BILANCI E COSTO DEI SALVATAGGI
Pur fra tante complessità e difficoltà, proseguono le forti e veloci innovazioni innanzitutto tecnologiche, ma non solo, nel modo bancario in Italia. Lo spread, da quasi un anno ormai stabilmente raddoppiato, appesantisce i costi della raccolta e solo in parte si ripercuote sui quelli degli impieghi.
Lo spread è conseguenza di un clima, anche psicologico, di una crisi che non si è mai chiusa davvero definitivamente e di una ripresa sempre troppo timida, quando sussiste.
Nel frattempo la pressione fiscale certamente non è diminuita sulla catena dei fattori produttivi che incidono sia sul risparmio, sia sulle imprese di ogni genere che andrebbero incentivate nella competitività dei mercati.
Inoltre, sulla redditività, ancora troppo scarsa complessivamente del mondo bancario in Italia, continuano a pesare i costi delle crisi bancarie degli anni passati. Infatti, negli stessi bilanci bancari del 2018, che stanno per essere presentati alle assemblee, gravano ancora oneri conseguenti a salvataggi bancari. Infatti, nel solo 2018 gravano sui bilanci bancari oltre 2,1 miliardi: specificamente, circa 850 milioni per contribuzioni varie al Fondo Interbancario di Tutela dei Depositi e al suo ramo Volontario, circa 100 milioni per il Fondo di Garanzia delle Bcc, oltre 800 milioni sono destinati al Fondo di Risoluzione Europeo, mentre, ancora per le crisi bancarie del 2015, pesano oltre 300 milioni, trascurando costi minori, ma sempre sussistenti, come le spese per le attività di vigilanza della Bce del Fondo di Risoluzione Europeo.
Anche nei bilanci dei prossimi tre anni (2019-2020-2021) sono previste contribuzioni rilevanti, di poco inferiori a quelle del 2018 e prevedibili per circa 1,8 miliardi annui, sempre per contribuzioni obbligatorie ai salvataggi bancari del 2015 e ai vari Fondi italiani ed europei.
In questo contesto di forti innovazioni e riorganizzazioni, nel 2018 è ulteriormente accelerato il processo di chiusura di sportelli bancari: infatti, nello scorso anno ne sono stati chiusi 1.889, un numero nettamente superiore a quelli degli scorsi anni, seguenti il 2008, anno di maggior espansione della rete fisica delle filiali bancarie in Italia con 34.139 sportelli, mentre nel 2018 si sono ridotti a 25.485.

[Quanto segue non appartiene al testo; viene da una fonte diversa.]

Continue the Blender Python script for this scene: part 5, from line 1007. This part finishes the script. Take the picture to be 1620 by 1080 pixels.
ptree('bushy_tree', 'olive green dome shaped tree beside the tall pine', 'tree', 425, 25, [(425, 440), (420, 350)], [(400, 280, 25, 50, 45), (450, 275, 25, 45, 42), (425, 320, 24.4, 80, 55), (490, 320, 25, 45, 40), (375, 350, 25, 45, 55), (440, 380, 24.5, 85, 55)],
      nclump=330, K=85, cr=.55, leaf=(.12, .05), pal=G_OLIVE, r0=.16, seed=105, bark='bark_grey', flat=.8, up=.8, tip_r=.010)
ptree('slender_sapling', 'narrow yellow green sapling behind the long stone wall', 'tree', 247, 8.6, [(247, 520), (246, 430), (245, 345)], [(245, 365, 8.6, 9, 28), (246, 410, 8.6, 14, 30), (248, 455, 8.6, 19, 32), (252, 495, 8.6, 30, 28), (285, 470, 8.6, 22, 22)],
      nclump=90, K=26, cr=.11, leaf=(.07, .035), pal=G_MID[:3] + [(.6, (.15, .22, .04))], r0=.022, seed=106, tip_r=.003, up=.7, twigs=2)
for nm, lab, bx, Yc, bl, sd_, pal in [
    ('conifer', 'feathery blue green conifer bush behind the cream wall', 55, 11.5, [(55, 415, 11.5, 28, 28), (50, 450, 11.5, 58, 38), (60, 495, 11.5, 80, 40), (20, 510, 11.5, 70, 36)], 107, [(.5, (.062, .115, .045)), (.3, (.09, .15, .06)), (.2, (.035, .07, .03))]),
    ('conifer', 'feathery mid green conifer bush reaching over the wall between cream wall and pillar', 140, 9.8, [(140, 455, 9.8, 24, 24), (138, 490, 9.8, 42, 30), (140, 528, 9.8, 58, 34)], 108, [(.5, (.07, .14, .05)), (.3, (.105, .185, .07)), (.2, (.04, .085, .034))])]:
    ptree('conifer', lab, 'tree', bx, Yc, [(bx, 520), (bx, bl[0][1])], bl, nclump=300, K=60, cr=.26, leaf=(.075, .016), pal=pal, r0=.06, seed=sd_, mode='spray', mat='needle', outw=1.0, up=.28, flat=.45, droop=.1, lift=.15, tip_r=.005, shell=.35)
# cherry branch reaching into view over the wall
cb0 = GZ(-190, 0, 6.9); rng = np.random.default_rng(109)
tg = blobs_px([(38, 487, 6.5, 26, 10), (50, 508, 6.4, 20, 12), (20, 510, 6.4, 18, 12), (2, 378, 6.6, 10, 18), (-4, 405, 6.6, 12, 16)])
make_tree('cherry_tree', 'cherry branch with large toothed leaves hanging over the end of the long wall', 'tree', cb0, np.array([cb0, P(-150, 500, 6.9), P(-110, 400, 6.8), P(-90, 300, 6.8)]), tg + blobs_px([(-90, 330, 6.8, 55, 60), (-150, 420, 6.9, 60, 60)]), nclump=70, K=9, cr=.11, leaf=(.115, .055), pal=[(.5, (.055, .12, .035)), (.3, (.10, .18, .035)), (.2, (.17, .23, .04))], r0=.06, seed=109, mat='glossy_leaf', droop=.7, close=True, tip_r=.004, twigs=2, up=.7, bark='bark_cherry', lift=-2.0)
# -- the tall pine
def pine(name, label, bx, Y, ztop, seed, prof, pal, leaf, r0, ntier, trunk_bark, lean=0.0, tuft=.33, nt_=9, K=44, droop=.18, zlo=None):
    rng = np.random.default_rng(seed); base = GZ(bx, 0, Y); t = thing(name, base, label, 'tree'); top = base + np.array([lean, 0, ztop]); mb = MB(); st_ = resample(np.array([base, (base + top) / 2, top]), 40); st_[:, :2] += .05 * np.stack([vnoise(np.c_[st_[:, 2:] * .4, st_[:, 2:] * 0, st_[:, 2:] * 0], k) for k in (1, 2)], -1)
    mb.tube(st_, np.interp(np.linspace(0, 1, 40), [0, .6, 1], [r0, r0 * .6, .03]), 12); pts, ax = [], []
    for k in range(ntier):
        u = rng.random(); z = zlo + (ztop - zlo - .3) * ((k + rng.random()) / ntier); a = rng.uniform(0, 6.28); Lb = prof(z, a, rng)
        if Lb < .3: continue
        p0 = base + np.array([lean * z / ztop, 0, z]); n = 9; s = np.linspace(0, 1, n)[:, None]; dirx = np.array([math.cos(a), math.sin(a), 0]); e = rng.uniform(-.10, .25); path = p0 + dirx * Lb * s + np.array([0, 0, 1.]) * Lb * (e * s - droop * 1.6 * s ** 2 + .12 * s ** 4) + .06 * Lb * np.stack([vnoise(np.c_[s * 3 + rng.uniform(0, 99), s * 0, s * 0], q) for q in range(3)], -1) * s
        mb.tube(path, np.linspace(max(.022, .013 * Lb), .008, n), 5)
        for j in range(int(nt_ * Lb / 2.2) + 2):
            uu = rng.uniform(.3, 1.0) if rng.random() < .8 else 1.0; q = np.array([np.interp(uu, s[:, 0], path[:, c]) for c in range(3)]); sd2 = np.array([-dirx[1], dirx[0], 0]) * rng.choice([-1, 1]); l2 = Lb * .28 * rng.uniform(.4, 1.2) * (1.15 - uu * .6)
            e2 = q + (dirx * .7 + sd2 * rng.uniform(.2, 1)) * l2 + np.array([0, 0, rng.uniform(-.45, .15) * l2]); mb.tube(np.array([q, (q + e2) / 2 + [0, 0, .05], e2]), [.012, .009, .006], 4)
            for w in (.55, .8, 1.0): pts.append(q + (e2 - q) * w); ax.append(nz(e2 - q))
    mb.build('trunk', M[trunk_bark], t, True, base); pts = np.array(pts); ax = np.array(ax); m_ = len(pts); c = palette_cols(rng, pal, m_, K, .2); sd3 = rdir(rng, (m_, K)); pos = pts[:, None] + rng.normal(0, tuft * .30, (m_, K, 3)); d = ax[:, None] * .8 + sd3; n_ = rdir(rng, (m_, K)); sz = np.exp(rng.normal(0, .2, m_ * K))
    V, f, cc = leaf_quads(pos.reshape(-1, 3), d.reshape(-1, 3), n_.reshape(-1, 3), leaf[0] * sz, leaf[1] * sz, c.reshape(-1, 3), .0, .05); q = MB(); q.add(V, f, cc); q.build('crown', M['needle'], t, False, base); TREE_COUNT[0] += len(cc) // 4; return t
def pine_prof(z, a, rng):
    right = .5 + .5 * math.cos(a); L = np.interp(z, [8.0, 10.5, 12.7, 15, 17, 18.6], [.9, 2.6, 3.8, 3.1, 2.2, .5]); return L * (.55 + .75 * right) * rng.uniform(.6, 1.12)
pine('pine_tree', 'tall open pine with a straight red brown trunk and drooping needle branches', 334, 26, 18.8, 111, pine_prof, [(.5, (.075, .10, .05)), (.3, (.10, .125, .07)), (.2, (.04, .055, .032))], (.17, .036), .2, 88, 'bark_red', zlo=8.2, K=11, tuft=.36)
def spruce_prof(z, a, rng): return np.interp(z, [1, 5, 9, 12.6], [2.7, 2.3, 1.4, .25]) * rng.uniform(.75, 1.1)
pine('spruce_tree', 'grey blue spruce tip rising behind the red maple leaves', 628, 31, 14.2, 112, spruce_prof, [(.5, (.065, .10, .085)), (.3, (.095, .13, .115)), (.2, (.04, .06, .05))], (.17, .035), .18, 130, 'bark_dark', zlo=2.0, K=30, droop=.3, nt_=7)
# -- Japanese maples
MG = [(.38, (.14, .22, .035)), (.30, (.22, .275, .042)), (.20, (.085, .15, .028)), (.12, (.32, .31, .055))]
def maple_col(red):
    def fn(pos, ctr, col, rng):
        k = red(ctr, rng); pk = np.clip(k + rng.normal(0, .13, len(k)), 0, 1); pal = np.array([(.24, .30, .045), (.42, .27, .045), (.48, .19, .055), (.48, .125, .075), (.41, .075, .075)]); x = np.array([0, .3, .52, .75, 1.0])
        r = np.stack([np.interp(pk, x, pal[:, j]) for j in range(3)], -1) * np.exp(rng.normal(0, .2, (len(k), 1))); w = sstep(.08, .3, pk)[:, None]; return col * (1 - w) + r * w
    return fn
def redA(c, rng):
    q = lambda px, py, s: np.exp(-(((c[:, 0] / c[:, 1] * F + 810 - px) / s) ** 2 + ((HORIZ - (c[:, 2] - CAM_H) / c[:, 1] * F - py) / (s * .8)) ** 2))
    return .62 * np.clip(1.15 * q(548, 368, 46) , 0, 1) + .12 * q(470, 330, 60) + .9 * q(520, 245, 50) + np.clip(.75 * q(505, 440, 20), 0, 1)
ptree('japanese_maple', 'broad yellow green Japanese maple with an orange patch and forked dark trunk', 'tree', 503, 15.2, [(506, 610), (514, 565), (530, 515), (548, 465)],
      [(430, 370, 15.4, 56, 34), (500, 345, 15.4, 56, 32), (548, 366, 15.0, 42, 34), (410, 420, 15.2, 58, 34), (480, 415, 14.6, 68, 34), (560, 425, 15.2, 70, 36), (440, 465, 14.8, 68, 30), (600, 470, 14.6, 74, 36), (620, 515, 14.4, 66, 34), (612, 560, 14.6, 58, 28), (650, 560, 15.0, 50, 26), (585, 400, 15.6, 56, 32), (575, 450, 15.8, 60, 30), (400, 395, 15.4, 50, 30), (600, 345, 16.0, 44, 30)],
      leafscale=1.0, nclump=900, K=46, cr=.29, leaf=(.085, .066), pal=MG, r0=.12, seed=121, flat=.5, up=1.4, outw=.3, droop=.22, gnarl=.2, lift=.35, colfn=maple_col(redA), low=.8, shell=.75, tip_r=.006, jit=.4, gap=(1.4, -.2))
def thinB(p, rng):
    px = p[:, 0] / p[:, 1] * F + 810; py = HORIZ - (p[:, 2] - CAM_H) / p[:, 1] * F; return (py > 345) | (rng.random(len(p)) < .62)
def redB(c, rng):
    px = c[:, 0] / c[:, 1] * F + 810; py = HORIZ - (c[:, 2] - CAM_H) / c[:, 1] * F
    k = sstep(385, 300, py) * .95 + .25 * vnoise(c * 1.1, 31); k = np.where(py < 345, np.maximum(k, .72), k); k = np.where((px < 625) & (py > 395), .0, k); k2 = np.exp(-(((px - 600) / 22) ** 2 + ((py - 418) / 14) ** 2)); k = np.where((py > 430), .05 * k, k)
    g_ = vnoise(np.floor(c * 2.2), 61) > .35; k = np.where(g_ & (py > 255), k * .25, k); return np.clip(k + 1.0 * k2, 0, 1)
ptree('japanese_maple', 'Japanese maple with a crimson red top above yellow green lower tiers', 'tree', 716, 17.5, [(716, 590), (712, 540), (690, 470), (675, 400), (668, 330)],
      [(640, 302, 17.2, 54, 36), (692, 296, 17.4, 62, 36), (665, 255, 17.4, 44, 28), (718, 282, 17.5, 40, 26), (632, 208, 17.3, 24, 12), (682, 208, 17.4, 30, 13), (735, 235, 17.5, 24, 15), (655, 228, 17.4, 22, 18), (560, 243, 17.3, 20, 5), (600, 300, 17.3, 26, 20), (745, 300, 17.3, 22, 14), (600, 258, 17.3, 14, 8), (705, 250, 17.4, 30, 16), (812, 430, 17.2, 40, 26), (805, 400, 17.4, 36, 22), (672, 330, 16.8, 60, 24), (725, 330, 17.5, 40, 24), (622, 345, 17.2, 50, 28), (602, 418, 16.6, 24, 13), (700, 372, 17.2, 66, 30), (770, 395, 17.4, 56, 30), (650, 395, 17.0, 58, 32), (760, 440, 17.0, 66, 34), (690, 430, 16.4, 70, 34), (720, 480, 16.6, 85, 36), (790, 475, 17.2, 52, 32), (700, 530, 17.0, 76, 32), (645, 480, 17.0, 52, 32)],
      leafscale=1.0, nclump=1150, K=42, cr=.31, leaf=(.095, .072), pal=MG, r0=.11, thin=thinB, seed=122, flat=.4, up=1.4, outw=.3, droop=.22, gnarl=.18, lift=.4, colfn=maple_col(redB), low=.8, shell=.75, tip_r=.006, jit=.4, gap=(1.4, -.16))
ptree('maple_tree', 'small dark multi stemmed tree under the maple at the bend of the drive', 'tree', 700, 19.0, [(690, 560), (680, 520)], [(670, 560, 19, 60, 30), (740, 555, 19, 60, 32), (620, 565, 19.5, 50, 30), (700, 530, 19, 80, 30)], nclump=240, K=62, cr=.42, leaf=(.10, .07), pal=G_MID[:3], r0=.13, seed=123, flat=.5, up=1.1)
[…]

La chiusura di ciascuno sportello (conseguente alle innovazioni dei piani industriali delle banche) è sempre un atto necessitato e triste, sia per la conseguente riduzione di lavoratori bancari, sia per il sostanziale annullamento degli investimenti effettuati dalle banche per le singole filiali. Questo inevitabile processo storico sta producendo anche taluni disagi alle popolazioni, soprattutto delle località meno abitate, che vedono ridursi la concorrenza fra le filiali in loco e talvolta vedono privarsi anche di un solo sportello, quando, invece, cresce la concorrenza bancaria nei canali tecnologici.
Anche il numero dei gruppi bancari e delle banche indipendenti in Italia si sta riducendo fortemente: attualmente ne sussistono 115: 48 gruppi bancari, 64 banche indipendenti e 2 gruppi bancari di BCC (oltre alle Raiffeisen dell'Alto Adige), un sottomultiplo rispetto al numero di banche operanti in Italia solo fino a pochi anni fa. Si tratta di un numero di banche che è destinato a ridursi ulteriormente già in questo 2019, sulla base delle deliberazioni assunte da diversi Istituti che realizzeranno nei prossimi mesi il completamento di aggregazioni già decise.
Quindi occorre siano corretti anche taluni vecchi luoghi comuni non rispondenti al vero, poiché le forti riorganizzazioni bancarie in Italia sono le più cospicue e numerose nel contesto europeo. Ma tutte queste importantissime iniziative non bastano a realizzare una più cospicua redditività e a favorire un più consistente sviluppo se non cambia il clima generale dell’Europa e, in essa, dell’Italia, se non si supera del tutto la psicologia conseguente ai lunghi anni della grave crisi e se le Istituzioni tutte, europee e nazionali, non concordano presupposti di maggior supporto ai fattori dello sviluppo del mondo bancario che è decisivo anello di connessione dei vari settori produttivi.
Occorre, quindi, costruire un clima di maggior fiducia, non dimenticando la crisi e le sue conseguenze, attendendo le sentenze definitive della Magistratura sulle responsabilità delle crisi bancarie, ma guardando più decisamente all’avvenire, per costruire un più solido contesto economico e sociale.
O riprende la fiducia nel futuro dell’economia, oppure le statistiche, da sole, non potranno fare certo miracoli.